In the first story ‘One Minus One’, for example, the narrator is exiled in Texas and thinking of his mother ‘six years dead tonight’. The story is addressed to the narrator’s ex-lover in Ireland. The bitter memories of his mother’s death, and the narrator’s return to Ireland for her funeral, are also tinged with regret at the loss of this other relationship. And yet when the narrator realizes it is ‘too late now, too late for everything’ he does so ‘almost with a sense of relief’.
This opening story sets the tone. In the title story ‘The Empty Family’, a partner piece to ‘One Minus One’, the narrator again returns to Ireland from America and is filled with regrets for his lost lover. Here, Toibin uses the device of a telescope as a metaphor for the relationship between time and one-eyed memories.
‘Silence’ reintroduces us to some familiar Toibin characters. The story’s protagonist, Augusta Gregory, was the real-life muse to W B Yeats and the subject of Toibin’s 2002 essay Lady Gregory’s Toothbrush. The story itself springs from an extract from the notebooks of Henry James, the subject of his 2004 Booker-shortlisted novel The Master, but given a subtle twist by Toibin.
In ‘The Two Women’ an aging movie set-dresser returns to Ireland from America to work on a film, longing to be home before she arrives and becoming instantly miserable on her arrival in what seems like alien territory. Her time back home gives occasion for recollections of the great love of her live, recollections that are given added poignancy by an unexpected encounter on the film set in Wicklow.
There’s a lot of graphic gay sex in a number of these stories, but often there’s a point to it in the context of the story. In ‘The Pearl Fishers’ Toibin uses the famous duet from the Bizet opera as the inspiration for this tale of triangular love and friendship, with the twist that the friends are also the lovers.
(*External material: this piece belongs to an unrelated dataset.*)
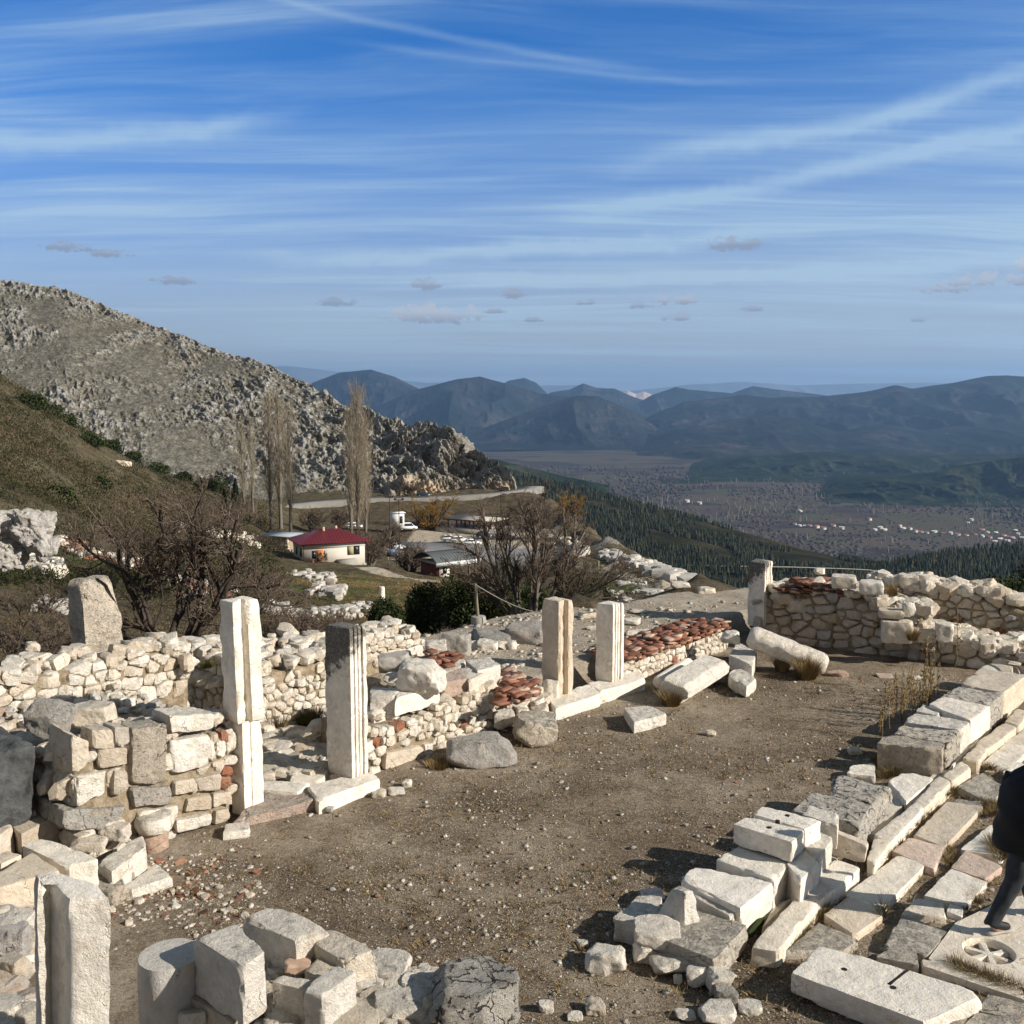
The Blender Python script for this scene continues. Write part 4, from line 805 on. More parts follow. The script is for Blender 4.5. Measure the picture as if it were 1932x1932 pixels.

The scenes set in a Wexford boarding school leave little to the imagination but are a key element in the plot. Similarly, the relationship that develops between two of the characters in the long final story ‘The Street’ has a necessary physical element that Toibin handles well.
‘Barcelona, 1975’ is a story about gay sex that doesn’t work quite so well. It reads like a rather self indulgent piece of confessional autobiography, with some detailed descriptions of all-male sex (including group sex) but no depth or finesse in comparison with most of the other stories in this collection. It is, perhaps, the weak link in an otherwise strong narrative chain.
In contrast, the allegorical story ‘The New Spain’ has a depth in both character and theme that is much more in keeping with a writer of Toibin’s quality. In this tale, an exiled daughter returns to post-Franco Spain after the death of her grandmother (and three years after the death of the dictator) to establish a new order in her family.
This collection of short stories is beautifully written and each story is full of atmosphere, often with Toibin’s typical sense of loss and longing, of ‘sad echoes and dim feelings’. Toibin is strongest when he is exploring the complexity of family relationships, and the bitter-sweet sense of nostalgia for the ‘home’ that his protagonists usually had a good reason to leave. It is perhaps because many of these stories dwell on that familiar mix of emotions that this collection works so well.